A kilómetros de allí está el pequeño pueblo de Arau, a los pies de una inmensa formación rocosa conocida como Tepuy Pakaramba y en el corazón del rico territorio Esequibo que está en disputa.
"Esto es Guyana", dice Jacklyn Peters, una enfermera de 39 años y habitante de Arau, donde viven unas 280 personas en casas de madera y a menos de 10 km de la frontera con Venezuela.
"En esta montaña está nuestra bandera. Cada mañana la miramos y nos sentimos felices y orgullosos", añade Peters, que es madre de seis niños. "Fue el propio presidente (Irfaan Ali) que la plantó ahí para demostrar que todos pertenecemos a Guyana".
Lo hizo a finales de noviembre en medio del aumento de las tensiones entre Venezuela y Guyana por el diferendo de este territorio de 160.000 km2 con vastas reservas de petróleo. Ali llegó en helicóptero a este tepuy de 2.300 metros y acompañó a oficiales en el izado de la "Punta de la flecha dorada" y luego, mano en el pecho, recitó el "Juramento de lealtad" nacional.
En el pueblo hay una austera iglesia adventista blanca, sin esculturas ni pinturas, y una escuela con una bandera guyanesa a media asta en señal de luto por la muerte de cinco soldados en un accidente de helicóptero a principios de mes.
Casas de madera sobre pilotes, anacardos y hamacas por todas partes: en una, un padre duerme con su hija; en otra, cuatro niños juegan con teléfonos móviles.

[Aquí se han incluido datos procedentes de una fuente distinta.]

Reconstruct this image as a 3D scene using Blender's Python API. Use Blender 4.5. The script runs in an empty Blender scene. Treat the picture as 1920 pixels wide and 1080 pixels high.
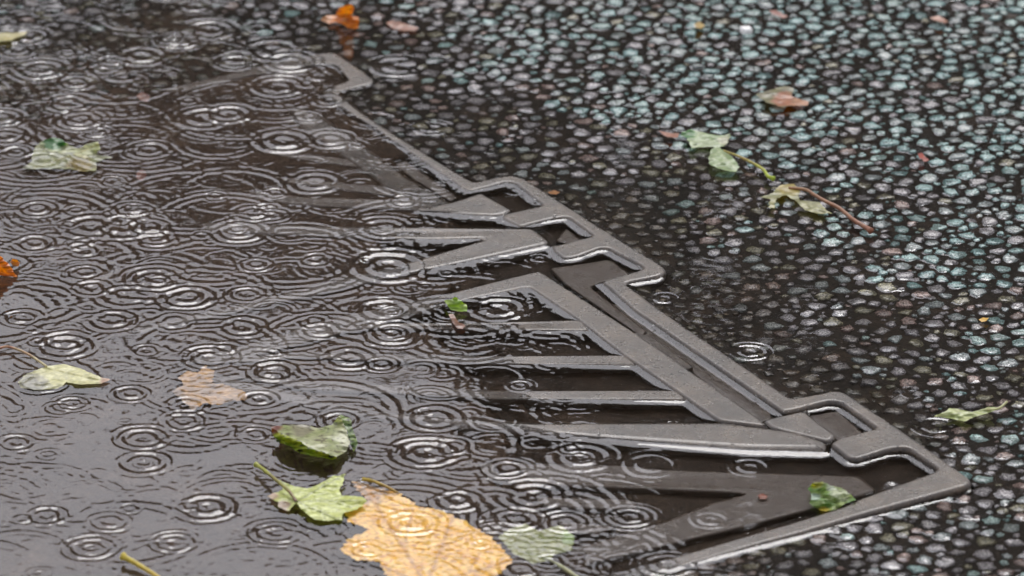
import bpy, math, random
import numpy as np
from mathutils import Vector, Matrix, noise
from mathutils.geometry import tessellate_polygon, delaunay_2d_cdt

random.seed(7)
rng = np.random.default_rng(11)
S = bpy.context.scene
COL = S.collection
R = math.radians

# ------------------------------------------------------------------ camera
ELEV, DIST, HFOV = R(24.3), 3.3, R(8.9)
cam_d = bpy.data.cameras.new('camera')
cam = bpy.data.objects.new('camera', cam_d)
COL.objects.link(cam)
CAM = Vector((0.0, -DIST * math.cos(ELEV), DIST * math.sin(ELEV)))
cam.location = CAM
cam.rotation_euler = (math.pi / 2 - ELEV, 0, 0)
cam_d.sensor_width = 36
cam_d.lens = 18 / math.tan(HFOV / 2)
cam_d.clip_start, cam_d.clip_end = 0.1, 400
cam_d.dof.use_dof = True
cam_d.dof.focus_distance = 3.25
cam_d.dof.aperture_fstop = 14
S.camera = cam

# ------------------------------------------------------------------ light
SUN_EL, SUN_AZ = R(50), R(8)            # azimuth clockwise from +Y: veiled sun high in front of the camera
w = bpy.data.worlds.new('World'); S.world = w; w.use_nodes = True
nt = w.node_tree
bg = nt.nodes['Background']
sky = nt.nodes.new('ShaderNodeTexSky'); sky.sky_type = 'NISHITA'; sky.sun_disc = False
sky.sun_elevation, sky.sun_rotation = SUN_EL, SUN_AZ
sky.dust_density = 4.0
hs = nt.nodes.new('ShaderNodeHueSaturation'); hs.inputs['Saturation'].default_value = 0.22
nt.links.new(sky.outputs[0], hs.inputs['Color'])
wb = nt.nodes.new('ShaderNodeMix'); wb.data_type = 'RGBA'; wb.blend_type = 'MULTIPLY'
wb.inputs[0].default_value = 1; wb.inputs[7].default_value = (.99, .994, 1.065, 1)     # cool overcast light
ga = nt.nodes.new('ShaderNodeGamma'); ga.inputs['Gamma'].default_value = .57       # cloud veil evens the sky out
nt.links.new(hs.outputs[0], ga.inputs['Color']); nt.links.new(ga.outputs[0], wb.inputs[6])
nt.links.new(wb.outputs[2], bg.inputs['Color'])
bg.inputs['Strength'].default_value = 0.15     # kept in the daylight range; the gamma works on the raw sky
sun_d = bpy.data.lights.new('sun', 'SUN'); sun_d.energy = 0.5; sun_d.angle = R(30); sun_d.color = (1, .97, .93)
sun = bpy.data.objects.new('sun', sun_d); COL.objects.link(sun)
dirv = Vector((math.sin(SUN_AZ) * math.cos(SUN_EL), math.cos(SUN_AZ) * math.cos(SUN_EL), math.sin(SUN_EL)))
sun.rotation_euler = dirv.to_track_quat('Z', 'Y').to_euler()
vs = S.view_settings
S.display_settings.display_device = 'sRGB'
vs.view_transform = 'Standard'; vs.look = 'None'; vs.gamma = 1; vs.use_curve_mapping = False
vs.exposure = 2.15
S.render.engine = 'CYCLES'
S.cycles.use_denoising = True
S.cycles.max_bounces = 10
S.cycles.sample_clamp_indirect = 10

# ------------------------------------------------------------------ placing
FPX = 960 / math.tan(HFOV / 2)
CE, SE = math.cos(ELEV), math.sin(ELEV)
def un(u, v, z=0.0):
    """Point of the place at height z seen at photo pixel (u, v)."""
    a, b = (u - 960) / FPX, -(v - 540) / FPX
    dx, dy, dz = a, CE + b * SE, -SE + b * CE
    t = (z - CAM.z) / dz
    return (CAM.x + t * dx, CAM.y + t * dy)
GX, GY = 0.975, 0.222                        # the ironwork tilts up along this direction
P0 = un(874, 600)
def tpar(x, y):
    return (x - P0[0]) * GX + (y - P0[1]) * GY
def ztop(x, y):
    t = tpar(x, y)
    return .0002 + .017 * t + np.minimum(t, 0) * .016
def unt(u, v, dz=0.0):
    x, y = un(u, v)
    for _ in range(3):
        x, y = un(u, v, ztop(x, y) + dz)
    return (x, y)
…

"Tenemos miedo, estamos aterrorizados. Los soldados (venezolanos) nos maltratan impidiéndonos transitar por el río (fronterizo Cuyuni). No queremos guerra. Hay niños, mujeres embarazadas", añade preocupada esta enfermera que habla en inglés y no español.

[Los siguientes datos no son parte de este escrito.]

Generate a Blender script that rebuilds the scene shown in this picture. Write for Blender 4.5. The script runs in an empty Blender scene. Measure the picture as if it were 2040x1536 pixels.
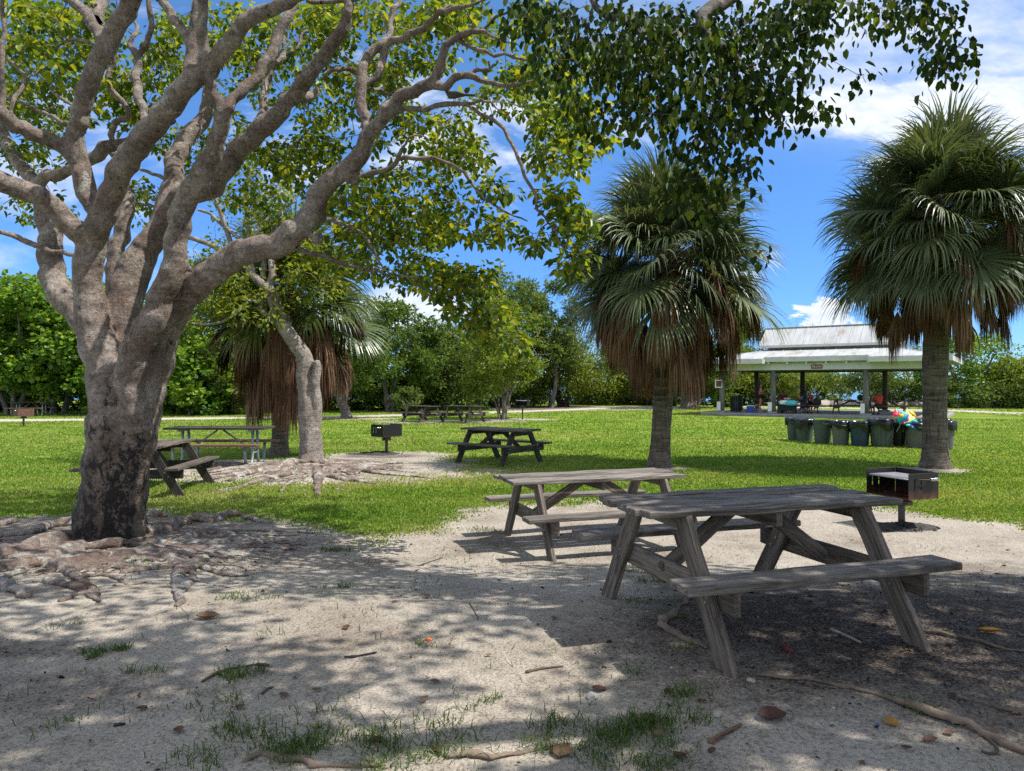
import bpy, bmesh, math, random
import numpy as np
from mathutils import Vector, Matrix

random.seed(7)
RNG = np.random.default_rng(11)
S = bpy.context.scene
COL = S.collection
F, CX, CY, H = 1420.0, 1020.0, 768.0, 1.68      # focal (px), centre, eye height
R = math.radians
SUN = Vector((0.63, -0.10, 1.0)).normalized()

# ------------------------------------------------------------------ helpers
def sstep(a, b, x):
    t = np.clip((np.asarray(x, float) - a) / (b - a), 0, 1)
    return t * t * (3 - 2 * t)

_perm = np.random.default_rng(3).random((256, 256))
def vnoise(x, y, s=1.0):
    x = np.asarray(x, float) * s + 57.3; y = np.asarray(y, float) * s + 91.7
    xi = np.floor(x).astype(int); yi = np.floor(y).astype(int)
    fx = x - xi; fy = y - yi
    fx = fx * fx * (3 - 2 * fx); fy = fy * fy * (3 - 2 * fy)
    g = lambda a, b: _perm[a % 256, b % 256]
    return (g(xi, yi) * (1 - fx) * (1 - fy) + g(xi + 1, yi) * fx * (1 - fy) + g(xi, yi + 1) * (1 - fx) * fy + g(xi + 1, yi + 1) * fx * fy)
def fbm(x, y, s=1.0, o=4):
    r = 0; a = 1; t = 0
    for i in range(o):
        r = r + a * vnoise(x + i * 13.1, y - i * 7.7, s); t += a; a *= .5; s *= 2.03
    return r / t

def gz(x, y):
    """height of the ground"""
    x = np.asarray(x, float); y = np.asarray(y, float)
    z = 0.23 * (1 - sstep(4.4, 7.3, y))
    z = z + 0.10 * np.exp(-(((x + 4.2) / 2.2) ** 2 + ((y - 7.2) / 1.3) ** 2))
    z = z + 0.12 * np.exp(-(((x + 4.2) / 2.4) ** 2 + ((y - 14.2) / 1.6) ** 2))
    z = z + 0.025 * (fbm(x, y, 1.3, 3) - .5) * (1 - sstep(8, 14, y))
    z = z + 0.02 * (fbm(x, y, .4, 2) - .5)
    shore = 72 - .30 * (x - 20)
    z = z - 1.6 * sstep(0, 5, y - shore)
    return z

def G(px, py):
    Y = H * F / (py - CY)
    for _ in range(8):
        X = (px - CX) / F * Y
        Y = (H - float(gz(X, Y))) * F / (py - CY)
    X = (px - CX) / F * Y
    return Vector((X, Y, float(gz(X, Y))))
def P(px, py, Y):
    return Vector(((px - CX) / F * Y, Y, H + (CY - py) / F * Y))

def tag(o, label=None, cat=None, group=None, kind=None):
    if label: o['label'] = label
    if cat: o['category'] = cat
    if group: o['group'] = group
    if kind: o['kind'] = kind
    return o
def thing(name, label, cat, loc=(0, 0, 0), rz=0.0, group=None):
    o = bpy.data.objects.new(name, None); COL.objects.link(o)
    o.location = loc; o.rotation_euler = (0, 0, rz); o.empty_display_size = .2
    return tag(o, label, cat, group)
def link(name, me, parent=None):
    o = bpy.data.objects.new(name, me); COL.objects.link(o)
    if parent is not None: o.parent = parent
    return o
def kids(o): return [c for c in COL.objects if c.parent == o]
def dup(root, loc, rz, label, group=None, scale=None):
    r = root.copy(); COL.objects.link(r); r.location = loc; r.rotation_euler = (0, 0, rz); r['label'] = label
    if group: r['group'] = group
    if scale: r.scale = scale
    for ch in kids(root):
        c = ch.copy(); COL.objects.link(c); c.parent = r
        for g in kids(ch):
            d = g.copy(); COL.objects.link(d); d.parent = c
    return r

def np_mesh(name, V, Fs, mats, smooth=True, attrs=None, mi=None):
    """Fs: list of int arrays (n,k)"""
    me = bpy.data.meshes.new(name)
    V = np.asarray(V, np.float32)
    me.vertices.add(len(V)); me.vertices.foreach_set('co', V.ravel())
    nl = sum(f.size for f in Fs); npoly = sum(len(f) for f in Fs)
    me.loops.add(nl); me.polygons.add(npoly)
    me.loops.foreach_set('vertex_index', np.concatenate([f.ravel() for f in Fs]).astype(np.int32))
    tot = np.concatenate([np.full(len(f), f.shape[1]) for f in Fs]).astype(np.int32)
    st = np.concatenate([[0], np.cumsum(tot)[:-1]]).astype(np.int32)
    me.polygons.foreach_set('loop_start', st); me.polygons.foreach_set('loop_total', tot)
    me.polygons.foreach_set('use_smooth', np.full(npoly, smooth))
    if mi is not None: me.polygons.foreach_set('material_index', np.asarray(mi, np.int32))
    for m in mats: me.materials.append(m)
    for k, a in (attrs or {}).items():
        a = np.asarray(a, np.float32)
        if a.ndim == 1:
            at = me.attributes.new(k, 'FLOAT', 'POINT'); at.data.foreach_set('value', a)
        else:
            at = me.attributes.new(k, 'FLOAT_VECTOR', 'POINT'); at.data.foreach_set('vector', a.ravel())
    me.update(calc_edges=True)
    return me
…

"Aquí está la tierra de los Akawaio. Fue antes de la llegada de los españoles, desde tiempos inmemoriales. Para nosotros no hay fronteras, pero ahora con la política sí la hay", dice Thomas Devroy, de 59 años, exjefe de la comunidad.
"Damos la bienvenida a los venezolanos", sigue Devroy. "Somos hermanos en ambos lados de la frontera. Estamos tristes por ellos. Están huyendo de su país. Pero no queremos a Maduro, corrupción, pobreza. ¿Cómo puede pretender gobernar aquí?".
Una vida cara
No es que Arau viva precisamente en riqueza. Mientras sus habitantes esperan por la bonanza petrolera, viven del lavado de oro y de la agricultura de "supervivencia", explica Lindon Cheong, un descendiente chino de 53 años, al mostrar la casa que se "construyó con sus propias manos".

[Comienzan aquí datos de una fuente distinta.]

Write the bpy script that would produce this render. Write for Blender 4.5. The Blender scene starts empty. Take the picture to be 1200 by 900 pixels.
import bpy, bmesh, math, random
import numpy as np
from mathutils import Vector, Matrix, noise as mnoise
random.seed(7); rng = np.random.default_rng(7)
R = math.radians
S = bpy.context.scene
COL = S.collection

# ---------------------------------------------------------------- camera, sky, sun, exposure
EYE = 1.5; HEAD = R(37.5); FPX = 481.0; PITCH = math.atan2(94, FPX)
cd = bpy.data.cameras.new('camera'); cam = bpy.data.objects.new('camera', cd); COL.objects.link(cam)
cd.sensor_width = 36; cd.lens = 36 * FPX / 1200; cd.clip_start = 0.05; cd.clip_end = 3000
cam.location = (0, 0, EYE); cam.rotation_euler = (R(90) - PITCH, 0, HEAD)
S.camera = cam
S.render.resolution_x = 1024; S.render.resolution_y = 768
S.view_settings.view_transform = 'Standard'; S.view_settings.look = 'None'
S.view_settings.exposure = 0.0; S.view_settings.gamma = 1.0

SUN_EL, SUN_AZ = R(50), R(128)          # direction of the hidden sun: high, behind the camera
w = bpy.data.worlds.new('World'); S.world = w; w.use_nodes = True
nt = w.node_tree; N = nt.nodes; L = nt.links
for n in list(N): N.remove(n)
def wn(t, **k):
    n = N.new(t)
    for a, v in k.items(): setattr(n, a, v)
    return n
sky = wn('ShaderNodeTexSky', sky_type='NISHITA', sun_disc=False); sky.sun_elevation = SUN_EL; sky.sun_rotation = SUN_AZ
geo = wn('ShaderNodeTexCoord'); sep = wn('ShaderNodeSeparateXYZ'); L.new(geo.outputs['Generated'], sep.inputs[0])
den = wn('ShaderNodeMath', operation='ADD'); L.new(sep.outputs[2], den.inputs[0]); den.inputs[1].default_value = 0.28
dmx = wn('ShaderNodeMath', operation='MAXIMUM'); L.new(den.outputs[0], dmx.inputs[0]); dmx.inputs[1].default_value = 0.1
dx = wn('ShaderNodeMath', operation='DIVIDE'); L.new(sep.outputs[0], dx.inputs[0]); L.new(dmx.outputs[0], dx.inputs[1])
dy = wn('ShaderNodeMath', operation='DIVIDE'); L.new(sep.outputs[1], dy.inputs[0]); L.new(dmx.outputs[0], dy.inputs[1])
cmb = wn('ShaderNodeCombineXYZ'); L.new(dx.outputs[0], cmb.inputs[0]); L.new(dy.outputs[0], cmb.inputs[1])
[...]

"Mira cómo vivimos. No hay carreteras. En el comedor de la escuela, hay carne en la primera semana del mes, pero luego ¡es arroz blanco!", protesta Cheong, que llegó a Arau hace 17 años y tiene cinco hijos.
Desde septiembre, los militares venezolanos también piden un diezmo a los barcos que abastecen al pueblo a través del Cuyuni y los precios se han disparado. Una botella de Coca-Cola, por ejemplo, cuesta 10 dólares estadounidenses y la gasolina pasó de 10 dólares por cinco galones (19 litros) a 350 dólares.
"Estamos luchando por vivir", dice Cheong, que también instaló una pancarta guyanesa en su jardín. "Maduro puede hacer lo que quiera. Pero aquí es la bandera de Guyana. La de Venezuela nunca ondeará en Arau”.